Start at the line that contains "Recreate this scene", stop at the line that contains "from mathutils import Matrix, Vector", and repeat every line in that span, those two included, with no pictures.
======== Material for this exercise ========
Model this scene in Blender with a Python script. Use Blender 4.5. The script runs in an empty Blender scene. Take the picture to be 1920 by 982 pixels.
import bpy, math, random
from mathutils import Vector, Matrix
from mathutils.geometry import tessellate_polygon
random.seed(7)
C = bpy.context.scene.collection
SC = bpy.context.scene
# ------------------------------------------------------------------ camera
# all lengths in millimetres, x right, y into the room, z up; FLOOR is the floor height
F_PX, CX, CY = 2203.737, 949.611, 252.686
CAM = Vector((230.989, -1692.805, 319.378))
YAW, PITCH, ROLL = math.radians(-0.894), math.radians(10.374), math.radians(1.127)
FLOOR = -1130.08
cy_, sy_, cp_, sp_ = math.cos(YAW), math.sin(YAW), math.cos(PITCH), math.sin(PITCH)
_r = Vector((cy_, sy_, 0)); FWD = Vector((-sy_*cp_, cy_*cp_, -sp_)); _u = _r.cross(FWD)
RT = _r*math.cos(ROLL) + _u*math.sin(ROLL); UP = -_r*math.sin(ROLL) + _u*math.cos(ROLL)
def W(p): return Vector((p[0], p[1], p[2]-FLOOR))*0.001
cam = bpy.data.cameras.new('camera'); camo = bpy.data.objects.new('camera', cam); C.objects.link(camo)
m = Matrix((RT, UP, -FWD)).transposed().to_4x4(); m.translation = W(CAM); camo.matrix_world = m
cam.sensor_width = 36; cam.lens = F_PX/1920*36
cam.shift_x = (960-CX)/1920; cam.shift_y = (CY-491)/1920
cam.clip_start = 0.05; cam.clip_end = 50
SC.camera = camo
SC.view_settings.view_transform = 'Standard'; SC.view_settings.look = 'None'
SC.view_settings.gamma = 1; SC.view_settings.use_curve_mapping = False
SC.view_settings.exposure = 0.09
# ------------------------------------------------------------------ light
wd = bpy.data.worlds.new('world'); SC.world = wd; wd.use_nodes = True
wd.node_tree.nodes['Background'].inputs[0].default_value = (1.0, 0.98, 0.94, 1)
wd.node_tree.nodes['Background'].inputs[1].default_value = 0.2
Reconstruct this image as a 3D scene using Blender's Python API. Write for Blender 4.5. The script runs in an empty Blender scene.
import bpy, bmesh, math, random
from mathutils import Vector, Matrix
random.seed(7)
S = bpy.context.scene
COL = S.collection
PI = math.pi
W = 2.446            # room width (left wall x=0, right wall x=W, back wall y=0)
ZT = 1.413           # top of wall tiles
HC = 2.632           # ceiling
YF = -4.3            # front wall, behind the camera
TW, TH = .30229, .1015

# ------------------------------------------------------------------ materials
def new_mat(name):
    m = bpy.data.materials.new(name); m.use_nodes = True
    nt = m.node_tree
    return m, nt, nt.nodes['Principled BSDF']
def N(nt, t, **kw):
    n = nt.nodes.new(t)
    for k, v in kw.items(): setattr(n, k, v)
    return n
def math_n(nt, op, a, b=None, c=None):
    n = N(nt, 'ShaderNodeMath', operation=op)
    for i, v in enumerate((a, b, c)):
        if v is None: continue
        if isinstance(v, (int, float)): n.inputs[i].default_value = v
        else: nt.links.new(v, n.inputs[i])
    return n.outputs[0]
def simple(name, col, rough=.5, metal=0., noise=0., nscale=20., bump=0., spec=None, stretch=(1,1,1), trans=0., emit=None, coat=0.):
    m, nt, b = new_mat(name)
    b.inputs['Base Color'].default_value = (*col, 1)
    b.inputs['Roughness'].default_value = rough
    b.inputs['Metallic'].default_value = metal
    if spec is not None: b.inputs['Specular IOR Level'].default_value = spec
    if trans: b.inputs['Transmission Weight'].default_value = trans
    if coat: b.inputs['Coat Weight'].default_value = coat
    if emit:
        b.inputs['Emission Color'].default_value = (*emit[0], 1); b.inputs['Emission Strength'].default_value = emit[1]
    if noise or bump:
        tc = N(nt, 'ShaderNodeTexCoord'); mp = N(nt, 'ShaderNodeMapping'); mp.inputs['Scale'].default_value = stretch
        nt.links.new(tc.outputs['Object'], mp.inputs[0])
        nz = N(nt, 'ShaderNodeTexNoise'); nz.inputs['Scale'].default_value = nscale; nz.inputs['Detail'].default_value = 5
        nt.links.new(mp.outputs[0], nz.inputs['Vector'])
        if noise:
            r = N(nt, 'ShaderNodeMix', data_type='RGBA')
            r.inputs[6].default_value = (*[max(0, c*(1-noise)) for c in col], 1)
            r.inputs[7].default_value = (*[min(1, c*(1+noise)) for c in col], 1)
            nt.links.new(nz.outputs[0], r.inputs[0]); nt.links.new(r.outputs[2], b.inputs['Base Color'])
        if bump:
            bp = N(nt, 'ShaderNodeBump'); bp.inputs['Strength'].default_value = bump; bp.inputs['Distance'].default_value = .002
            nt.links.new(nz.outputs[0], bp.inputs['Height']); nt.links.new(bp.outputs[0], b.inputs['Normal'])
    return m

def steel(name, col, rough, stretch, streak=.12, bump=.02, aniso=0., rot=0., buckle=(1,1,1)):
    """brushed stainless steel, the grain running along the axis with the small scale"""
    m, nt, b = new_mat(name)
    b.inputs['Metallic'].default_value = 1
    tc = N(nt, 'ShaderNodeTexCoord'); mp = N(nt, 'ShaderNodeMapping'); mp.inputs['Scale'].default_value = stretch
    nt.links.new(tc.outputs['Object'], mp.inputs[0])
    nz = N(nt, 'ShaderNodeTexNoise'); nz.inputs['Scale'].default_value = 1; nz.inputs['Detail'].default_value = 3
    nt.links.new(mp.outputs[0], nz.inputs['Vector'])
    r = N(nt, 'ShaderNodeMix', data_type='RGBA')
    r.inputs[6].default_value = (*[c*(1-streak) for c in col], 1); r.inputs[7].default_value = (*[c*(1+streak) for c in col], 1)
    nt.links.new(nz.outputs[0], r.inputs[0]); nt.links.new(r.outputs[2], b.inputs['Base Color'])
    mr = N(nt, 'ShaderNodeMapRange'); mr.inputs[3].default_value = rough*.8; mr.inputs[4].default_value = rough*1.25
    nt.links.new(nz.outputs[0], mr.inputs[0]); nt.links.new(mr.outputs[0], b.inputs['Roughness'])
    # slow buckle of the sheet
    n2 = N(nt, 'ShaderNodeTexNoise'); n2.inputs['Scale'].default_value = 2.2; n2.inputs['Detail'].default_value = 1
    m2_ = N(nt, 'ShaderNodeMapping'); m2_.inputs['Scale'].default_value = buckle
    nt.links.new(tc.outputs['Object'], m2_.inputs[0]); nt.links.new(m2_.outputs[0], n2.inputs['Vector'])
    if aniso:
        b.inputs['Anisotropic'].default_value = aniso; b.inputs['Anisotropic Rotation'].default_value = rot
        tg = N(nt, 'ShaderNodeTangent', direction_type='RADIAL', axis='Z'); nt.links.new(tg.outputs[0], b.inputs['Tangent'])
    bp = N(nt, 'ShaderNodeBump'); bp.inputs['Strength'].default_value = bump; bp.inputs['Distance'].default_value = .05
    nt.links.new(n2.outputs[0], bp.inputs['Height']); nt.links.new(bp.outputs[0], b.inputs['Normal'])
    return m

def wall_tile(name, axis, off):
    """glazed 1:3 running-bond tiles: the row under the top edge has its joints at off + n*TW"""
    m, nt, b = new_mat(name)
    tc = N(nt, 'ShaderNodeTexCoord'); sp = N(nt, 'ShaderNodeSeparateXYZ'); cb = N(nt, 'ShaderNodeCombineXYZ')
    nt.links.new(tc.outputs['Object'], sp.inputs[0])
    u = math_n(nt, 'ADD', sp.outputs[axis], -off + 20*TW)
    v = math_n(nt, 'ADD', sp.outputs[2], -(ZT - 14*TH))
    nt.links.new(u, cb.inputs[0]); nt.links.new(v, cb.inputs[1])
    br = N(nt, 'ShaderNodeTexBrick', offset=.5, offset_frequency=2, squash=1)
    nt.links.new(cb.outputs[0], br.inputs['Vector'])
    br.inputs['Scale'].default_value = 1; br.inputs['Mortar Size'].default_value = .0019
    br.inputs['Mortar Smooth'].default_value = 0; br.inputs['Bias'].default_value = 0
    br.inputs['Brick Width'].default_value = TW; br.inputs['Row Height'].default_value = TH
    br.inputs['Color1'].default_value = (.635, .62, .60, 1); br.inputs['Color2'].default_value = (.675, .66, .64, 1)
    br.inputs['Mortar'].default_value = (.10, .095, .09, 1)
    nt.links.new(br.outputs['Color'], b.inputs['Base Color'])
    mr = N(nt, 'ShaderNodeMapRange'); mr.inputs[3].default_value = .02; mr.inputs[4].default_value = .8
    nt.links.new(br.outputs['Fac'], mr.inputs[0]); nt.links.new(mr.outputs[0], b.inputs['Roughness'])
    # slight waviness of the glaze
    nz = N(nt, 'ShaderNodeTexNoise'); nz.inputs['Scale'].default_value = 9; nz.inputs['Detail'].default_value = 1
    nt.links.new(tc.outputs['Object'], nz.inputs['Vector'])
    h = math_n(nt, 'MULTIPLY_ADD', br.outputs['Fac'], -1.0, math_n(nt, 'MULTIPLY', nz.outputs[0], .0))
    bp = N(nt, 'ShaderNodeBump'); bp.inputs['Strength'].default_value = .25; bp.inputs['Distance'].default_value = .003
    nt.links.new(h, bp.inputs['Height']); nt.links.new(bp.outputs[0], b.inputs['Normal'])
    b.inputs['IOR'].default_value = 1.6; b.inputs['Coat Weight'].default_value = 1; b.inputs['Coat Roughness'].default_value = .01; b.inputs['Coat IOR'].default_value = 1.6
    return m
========
======== Material for this exercise ========
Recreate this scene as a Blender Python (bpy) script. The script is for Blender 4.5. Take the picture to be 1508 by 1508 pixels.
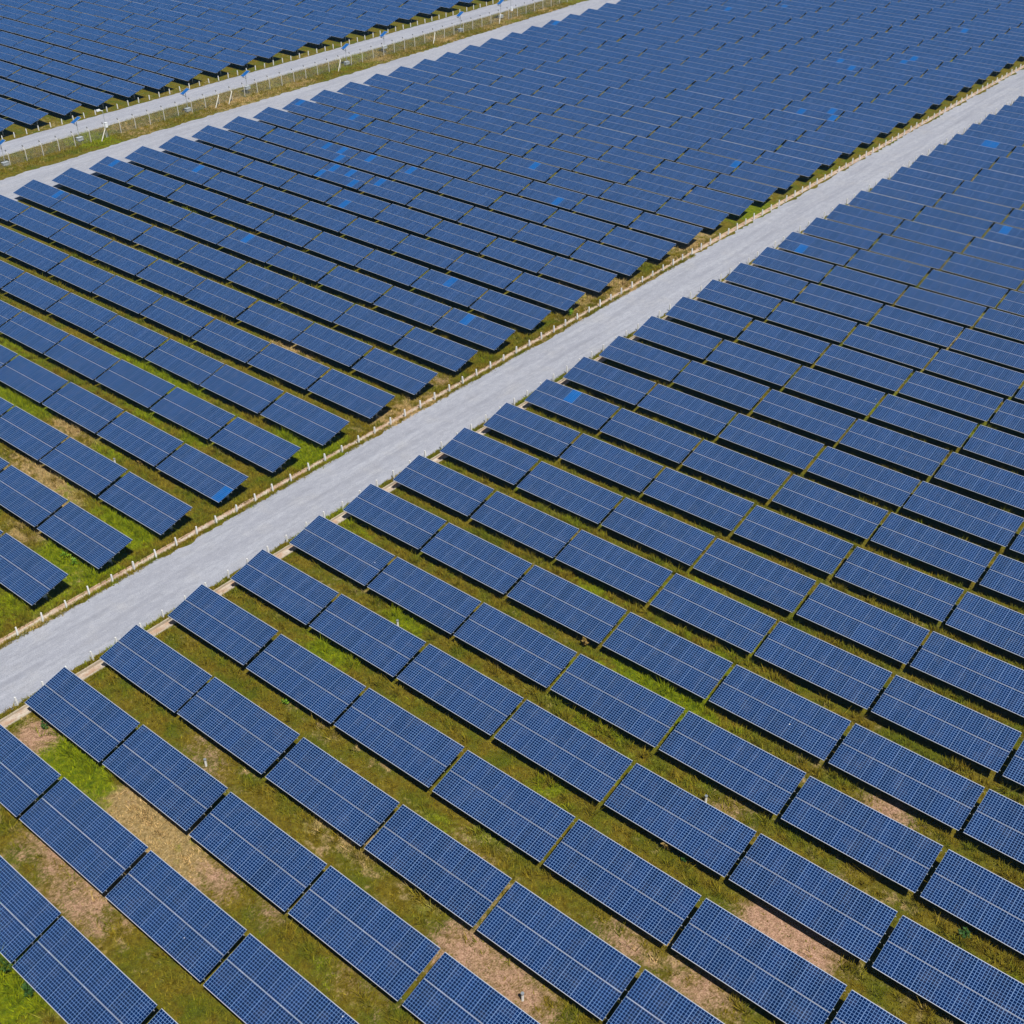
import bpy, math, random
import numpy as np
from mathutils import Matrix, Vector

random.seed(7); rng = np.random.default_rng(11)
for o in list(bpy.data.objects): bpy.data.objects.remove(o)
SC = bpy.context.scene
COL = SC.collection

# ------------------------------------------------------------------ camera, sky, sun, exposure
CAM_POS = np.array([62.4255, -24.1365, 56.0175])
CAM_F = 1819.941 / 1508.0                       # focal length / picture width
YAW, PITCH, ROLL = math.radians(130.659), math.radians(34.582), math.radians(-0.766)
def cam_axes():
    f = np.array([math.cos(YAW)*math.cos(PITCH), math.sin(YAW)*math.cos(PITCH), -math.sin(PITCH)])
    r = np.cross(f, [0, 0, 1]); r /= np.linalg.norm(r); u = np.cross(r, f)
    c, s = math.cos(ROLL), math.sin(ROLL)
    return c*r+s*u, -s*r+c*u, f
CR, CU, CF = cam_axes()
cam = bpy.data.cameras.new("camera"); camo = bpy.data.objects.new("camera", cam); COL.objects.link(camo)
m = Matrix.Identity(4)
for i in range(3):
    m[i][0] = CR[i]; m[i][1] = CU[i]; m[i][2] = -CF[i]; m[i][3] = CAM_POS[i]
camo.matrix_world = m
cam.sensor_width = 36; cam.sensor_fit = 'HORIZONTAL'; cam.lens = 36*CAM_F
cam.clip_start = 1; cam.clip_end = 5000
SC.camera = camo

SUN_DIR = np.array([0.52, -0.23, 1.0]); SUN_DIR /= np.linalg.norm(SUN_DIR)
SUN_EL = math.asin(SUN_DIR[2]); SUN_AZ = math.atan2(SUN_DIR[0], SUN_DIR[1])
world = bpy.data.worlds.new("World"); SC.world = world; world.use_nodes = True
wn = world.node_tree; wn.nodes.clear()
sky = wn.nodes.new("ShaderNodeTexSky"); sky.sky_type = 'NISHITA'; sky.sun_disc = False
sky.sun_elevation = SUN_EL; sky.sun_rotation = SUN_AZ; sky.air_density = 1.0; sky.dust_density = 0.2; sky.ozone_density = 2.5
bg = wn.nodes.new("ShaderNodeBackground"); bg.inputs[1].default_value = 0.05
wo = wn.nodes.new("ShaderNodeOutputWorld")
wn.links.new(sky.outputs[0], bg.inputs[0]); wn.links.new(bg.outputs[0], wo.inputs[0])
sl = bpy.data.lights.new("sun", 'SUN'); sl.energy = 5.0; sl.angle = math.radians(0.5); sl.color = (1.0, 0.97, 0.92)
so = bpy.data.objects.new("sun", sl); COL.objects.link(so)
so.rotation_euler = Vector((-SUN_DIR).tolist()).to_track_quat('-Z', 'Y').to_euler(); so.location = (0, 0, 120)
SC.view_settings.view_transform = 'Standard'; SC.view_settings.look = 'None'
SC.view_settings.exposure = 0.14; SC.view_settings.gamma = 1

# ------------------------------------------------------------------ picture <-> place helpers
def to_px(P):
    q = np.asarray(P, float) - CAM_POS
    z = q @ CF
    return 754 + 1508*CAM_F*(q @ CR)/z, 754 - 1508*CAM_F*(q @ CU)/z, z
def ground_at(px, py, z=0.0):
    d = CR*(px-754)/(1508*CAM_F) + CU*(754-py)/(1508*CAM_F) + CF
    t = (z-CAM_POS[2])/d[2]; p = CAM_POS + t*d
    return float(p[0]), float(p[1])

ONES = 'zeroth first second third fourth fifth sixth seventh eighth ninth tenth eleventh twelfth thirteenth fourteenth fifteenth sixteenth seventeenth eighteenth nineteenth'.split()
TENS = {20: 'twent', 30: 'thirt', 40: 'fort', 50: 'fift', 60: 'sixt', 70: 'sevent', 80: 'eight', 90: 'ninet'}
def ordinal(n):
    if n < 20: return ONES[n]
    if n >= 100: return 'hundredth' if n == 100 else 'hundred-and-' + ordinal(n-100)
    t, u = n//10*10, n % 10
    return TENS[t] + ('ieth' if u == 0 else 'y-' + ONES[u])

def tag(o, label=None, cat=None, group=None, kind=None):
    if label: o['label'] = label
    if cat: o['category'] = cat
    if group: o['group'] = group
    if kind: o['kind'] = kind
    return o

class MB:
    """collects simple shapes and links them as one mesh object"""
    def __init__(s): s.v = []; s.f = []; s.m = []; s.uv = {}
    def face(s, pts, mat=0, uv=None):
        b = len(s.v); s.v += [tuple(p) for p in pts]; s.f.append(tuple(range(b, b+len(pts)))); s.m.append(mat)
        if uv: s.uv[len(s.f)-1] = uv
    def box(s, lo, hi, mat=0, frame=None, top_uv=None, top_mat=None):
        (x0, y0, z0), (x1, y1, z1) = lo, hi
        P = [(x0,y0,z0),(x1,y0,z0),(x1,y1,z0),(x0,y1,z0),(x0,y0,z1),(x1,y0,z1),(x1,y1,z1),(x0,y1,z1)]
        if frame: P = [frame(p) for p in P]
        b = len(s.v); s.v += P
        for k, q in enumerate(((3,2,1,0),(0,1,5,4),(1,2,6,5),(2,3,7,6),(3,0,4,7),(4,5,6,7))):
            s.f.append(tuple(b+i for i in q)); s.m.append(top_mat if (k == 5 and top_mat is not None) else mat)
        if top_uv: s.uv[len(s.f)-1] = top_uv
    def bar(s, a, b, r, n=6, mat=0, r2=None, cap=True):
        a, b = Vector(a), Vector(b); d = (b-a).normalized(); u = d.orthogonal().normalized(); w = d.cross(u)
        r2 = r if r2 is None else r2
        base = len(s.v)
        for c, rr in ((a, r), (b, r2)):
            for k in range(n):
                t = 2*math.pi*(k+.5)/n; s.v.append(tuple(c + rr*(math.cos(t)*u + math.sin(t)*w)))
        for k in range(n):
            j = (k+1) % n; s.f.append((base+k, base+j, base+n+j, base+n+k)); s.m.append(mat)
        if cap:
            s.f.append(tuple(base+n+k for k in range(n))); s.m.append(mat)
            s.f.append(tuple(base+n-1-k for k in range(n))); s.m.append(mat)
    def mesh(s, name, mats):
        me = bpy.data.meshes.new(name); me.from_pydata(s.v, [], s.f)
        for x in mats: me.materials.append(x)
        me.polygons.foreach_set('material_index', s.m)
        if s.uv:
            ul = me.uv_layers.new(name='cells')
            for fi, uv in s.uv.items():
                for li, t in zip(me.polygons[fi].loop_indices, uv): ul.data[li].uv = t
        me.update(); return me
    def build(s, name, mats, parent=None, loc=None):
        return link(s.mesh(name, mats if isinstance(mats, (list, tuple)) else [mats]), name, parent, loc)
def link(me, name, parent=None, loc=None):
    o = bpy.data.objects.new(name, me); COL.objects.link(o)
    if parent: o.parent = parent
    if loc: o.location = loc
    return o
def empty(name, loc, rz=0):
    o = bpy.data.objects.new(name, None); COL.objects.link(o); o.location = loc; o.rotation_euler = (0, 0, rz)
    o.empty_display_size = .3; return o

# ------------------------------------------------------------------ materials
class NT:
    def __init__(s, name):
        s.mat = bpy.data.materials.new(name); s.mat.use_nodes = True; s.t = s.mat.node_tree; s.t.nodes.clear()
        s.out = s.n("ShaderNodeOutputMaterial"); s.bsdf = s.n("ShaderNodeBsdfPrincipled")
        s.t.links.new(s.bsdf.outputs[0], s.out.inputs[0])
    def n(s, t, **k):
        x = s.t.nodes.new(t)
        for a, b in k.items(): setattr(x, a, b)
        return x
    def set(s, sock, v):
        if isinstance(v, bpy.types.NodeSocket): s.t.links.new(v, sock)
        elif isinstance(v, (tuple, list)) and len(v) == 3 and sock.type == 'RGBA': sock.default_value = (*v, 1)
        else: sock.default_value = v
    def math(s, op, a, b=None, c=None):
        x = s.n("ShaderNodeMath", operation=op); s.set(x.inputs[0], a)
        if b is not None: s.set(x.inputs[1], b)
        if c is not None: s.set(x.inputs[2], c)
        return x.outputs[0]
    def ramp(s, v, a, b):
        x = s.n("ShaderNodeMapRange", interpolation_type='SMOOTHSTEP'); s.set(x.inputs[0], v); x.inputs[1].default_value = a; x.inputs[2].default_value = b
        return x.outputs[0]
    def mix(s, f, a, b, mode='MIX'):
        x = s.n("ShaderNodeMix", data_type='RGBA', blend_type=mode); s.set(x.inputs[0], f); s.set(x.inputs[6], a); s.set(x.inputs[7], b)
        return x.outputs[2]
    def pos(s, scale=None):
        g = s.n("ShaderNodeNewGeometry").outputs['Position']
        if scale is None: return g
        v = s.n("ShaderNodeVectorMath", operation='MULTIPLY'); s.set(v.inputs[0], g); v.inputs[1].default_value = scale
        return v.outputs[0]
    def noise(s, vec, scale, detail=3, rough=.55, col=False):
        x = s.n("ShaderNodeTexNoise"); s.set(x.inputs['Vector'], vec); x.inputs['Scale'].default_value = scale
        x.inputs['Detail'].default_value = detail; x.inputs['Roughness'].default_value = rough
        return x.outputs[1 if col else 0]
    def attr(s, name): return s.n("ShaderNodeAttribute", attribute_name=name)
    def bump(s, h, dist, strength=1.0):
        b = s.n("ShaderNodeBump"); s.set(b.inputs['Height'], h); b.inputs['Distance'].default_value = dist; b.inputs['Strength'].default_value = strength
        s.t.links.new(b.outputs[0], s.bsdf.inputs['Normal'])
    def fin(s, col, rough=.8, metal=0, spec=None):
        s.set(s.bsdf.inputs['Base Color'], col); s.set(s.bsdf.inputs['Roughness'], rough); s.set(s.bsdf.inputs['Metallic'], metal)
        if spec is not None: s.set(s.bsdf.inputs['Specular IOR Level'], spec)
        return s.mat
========
[Solved problem]
Recreate this scene as a Blender Python (bpy) script. The script is for Blender 4.5. Take the picture to be 1508 by 1508 pixels.
import bpy, math, random
import numpy as np
from mathutils import Matrix, Vector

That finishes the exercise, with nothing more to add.